___ Material for this exercise ___
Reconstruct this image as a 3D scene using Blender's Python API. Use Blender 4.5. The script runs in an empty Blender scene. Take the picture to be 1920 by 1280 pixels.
___
___ Material for this exercise ___
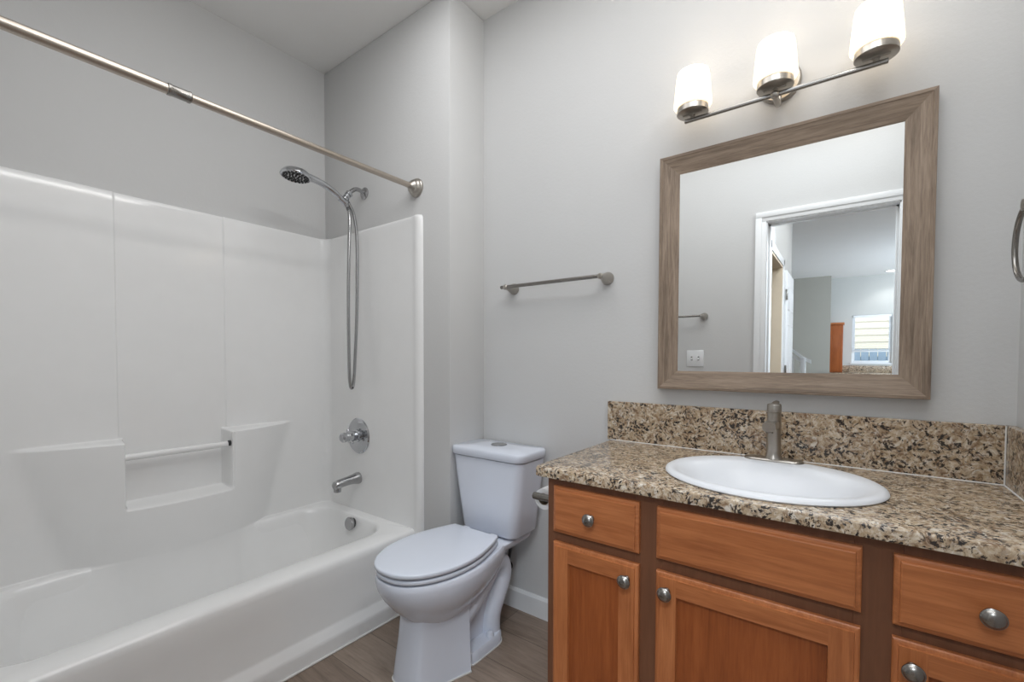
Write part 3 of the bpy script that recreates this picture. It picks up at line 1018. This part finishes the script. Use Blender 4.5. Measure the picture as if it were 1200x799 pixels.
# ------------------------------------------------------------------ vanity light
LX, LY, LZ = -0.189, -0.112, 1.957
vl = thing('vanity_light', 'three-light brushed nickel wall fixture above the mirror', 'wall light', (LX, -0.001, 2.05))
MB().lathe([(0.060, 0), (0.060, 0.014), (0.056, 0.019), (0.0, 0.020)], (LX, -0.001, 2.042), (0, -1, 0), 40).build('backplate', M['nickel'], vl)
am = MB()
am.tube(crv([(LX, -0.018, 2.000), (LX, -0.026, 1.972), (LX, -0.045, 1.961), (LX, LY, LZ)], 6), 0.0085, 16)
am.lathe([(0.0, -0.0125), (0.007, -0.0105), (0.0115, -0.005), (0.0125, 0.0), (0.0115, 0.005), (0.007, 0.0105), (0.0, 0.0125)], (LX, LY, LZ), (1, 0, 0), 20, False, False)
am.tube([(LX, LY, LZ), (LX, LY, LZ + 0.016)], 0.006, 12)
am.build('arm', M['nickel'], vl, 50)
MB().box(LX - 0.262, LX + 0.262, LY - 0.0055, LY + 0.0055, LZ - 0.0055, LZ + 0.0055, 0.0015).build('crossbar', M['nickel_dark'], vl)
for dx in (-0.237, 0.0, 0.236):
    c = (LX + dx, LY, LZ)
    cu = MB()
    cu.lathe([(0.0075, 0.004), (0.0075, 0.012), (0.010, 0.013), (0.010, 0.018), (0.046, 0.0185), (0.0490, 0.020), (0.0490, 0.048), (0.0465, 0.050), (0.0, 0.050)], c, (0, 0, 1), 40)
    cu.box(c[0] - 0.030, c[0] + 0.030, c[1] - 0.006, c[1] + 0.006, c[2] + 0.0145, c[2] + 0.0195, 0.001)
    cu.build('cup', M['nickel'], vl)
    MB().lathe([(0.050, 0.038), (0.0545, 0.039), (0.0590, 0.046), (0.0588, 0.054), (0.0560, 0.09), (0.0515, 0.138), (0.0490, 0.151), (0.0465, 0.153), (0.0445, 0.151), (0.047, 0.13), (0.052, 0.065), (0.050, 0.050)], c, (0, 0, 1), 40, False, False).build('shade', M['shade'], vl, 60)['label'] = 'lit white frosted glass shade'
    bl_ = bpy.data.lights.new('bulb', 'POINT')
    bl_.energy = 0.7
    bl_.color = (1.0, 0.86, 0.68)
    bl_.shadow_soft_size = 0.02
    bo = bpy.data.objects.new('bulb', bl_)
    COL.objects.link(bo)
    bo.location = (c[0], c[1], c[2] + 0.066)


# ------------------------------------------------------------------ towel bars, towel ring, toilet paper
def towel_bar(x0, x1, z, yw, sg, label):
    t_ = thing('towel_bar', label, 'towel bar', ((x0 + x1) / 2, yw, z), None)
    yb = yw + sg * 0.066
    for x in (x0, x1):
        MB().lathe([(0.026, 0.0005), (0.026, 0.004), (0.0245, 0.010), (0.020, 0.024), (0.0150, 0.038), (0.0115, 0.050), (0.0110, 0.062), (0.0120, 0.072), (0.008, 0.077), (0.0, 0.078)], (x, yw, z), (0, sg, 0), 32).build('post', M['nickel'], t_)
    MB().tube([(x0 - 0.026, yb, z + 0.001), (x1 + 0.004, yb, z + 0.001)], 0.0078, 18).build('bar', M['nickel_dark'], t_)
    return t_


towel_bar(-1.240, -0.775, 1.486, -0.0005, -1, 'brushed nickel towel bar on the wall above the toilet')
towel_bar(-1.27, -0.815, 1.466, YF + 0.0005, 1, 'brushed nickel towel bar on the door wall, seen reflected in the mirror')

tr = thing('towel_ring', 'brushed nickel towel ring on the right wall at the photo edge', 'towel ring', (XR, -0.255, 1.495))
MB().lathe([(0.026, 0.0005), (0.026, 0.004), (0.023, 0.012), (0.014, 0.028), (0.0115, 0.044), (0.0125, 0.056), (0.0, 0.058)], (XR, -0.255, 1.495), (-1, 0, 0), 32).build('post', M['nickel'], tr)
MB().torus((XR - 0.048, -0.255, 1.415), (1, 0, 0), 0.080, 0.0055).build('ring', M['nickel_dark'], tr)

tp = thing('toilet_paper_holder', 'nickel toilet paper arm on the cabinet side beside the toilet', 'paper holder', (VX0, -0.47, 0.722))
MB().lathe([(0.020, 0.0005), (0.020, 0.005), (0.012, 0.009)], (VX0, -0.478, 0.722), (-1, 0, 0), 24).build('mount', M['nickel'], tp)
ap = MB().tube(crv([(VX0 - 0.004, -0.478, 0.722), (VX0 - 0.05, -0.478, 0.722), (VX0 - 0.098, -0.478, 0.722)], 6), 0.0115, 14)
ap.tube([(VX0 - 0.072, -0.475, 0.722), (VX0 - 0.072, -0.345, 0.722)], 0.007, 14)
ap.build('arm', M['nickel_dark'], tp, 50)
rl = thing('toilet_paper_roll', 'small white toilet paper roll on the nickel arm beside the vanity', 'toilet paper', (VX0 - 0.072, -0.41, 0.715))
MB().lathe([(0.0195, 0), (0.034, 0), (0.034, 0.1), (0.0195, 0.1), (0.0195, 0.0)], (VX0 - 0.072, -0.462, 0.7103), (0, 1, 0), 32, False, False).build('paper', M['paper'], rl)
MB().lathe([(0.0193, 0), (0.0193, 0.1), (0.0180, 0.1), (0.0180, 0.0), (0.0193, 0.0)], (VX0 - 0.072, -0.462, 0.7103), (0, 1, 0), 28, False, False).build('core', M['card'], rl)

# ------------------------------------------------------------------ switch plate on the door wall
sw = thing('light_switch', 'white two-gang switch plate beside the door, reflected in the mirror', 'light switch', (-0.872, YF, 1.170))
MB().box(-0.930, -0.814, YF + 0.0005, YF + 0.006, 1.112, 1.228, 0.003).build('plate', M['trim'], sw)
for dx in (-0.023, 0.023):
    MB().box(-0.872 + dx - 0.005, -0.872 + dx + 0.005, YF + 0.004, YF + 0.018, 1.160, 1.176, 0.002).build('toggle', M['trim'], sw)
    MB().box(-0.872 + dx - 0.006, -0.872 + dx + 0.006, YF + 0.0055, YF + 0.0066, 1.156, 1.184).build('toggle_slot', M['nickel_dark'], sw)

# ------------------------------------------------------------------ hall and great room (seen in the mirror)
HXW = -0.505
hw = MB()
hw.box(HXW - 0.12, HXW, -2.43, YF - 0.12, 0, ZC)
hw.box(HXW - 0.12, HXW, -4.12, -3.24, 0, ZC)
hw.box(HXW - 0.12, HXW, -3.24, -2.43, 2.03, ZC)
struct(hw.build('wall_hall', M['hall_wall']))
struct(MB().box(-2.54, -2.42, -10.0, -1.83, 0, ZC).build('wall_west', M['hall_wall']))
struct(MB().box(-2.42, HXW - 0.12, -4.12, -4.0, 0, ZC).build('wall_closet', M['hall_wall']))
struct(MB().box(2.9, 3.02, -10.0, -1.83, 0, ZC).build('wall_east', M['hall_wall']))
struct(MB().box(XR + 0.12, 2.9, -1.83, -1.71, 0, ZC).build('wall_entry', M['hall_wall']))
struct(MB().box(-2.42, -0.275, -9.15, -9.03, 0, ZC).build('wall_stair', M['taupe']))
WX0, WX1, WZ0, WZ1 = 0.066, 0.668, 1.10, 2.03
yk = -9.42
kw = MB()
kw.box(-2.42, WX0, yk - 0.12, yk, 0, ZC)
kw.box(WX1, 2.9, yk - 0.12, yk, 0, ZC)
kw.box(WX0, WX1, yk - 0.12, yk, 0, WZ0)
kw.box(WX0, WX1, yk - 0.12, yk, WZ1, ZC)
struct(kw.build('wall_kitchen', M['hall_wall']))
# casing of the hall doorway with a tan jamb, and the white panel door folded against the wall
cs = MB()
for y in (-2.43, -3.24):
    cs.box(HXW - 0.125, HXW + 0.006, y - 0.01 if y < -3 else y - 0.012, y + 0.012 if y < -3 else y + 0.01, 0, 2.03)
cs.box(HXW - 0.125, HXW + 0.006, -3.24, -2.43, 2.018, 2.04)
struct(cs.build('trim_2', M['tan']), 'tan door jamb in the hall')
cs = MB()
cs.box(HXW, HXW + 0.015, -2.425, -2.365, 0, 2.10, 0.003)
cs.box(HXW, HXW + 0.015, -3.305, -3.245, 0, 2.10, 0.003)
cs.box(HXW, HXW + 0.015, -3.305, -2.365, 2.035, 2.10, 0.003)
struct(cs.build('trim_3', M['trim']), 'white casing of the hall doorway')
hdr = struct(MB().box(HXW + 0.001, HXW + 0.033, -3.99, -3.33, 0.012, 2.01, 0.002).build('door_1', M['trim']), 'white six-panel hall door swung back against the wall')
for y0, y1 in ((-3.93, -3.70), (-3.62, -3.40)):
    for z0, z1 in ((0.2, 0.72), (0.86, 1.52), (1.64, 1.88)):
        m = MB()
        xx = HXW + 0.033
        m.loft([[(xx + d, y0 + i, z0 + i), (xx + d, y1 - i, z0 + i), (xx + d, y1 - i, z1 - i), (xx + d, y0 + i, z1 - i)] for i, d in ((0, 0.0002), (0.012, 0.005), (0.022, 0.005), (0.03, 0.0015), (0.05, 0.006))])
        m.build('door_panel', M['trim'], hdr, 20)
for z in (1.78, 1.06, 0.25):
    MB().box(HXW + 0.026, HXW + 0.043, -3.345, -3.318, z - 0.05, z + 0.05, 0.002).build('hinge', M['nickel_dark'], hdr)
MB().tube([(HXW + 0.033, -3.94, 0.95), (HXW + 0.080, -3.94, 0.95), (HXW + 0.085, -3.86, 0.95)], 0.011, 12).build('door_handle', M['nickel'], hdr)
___
## Problem description
Copy out each line in the listing that has the word "pixels".

## Result of this task
Reconstruct this image as a 3D scene using Blender's Python API. Use Blender 4.5. The script runs in an empty Blender scene. Take the picture to be 1920 by 1280 pixels.
Write part 3 of the bpy script that recreates this picture. It picks up at line 1018. This part finishes the script. Use Blender 4.5. Measure the picture as if it were 1200x799 pixels.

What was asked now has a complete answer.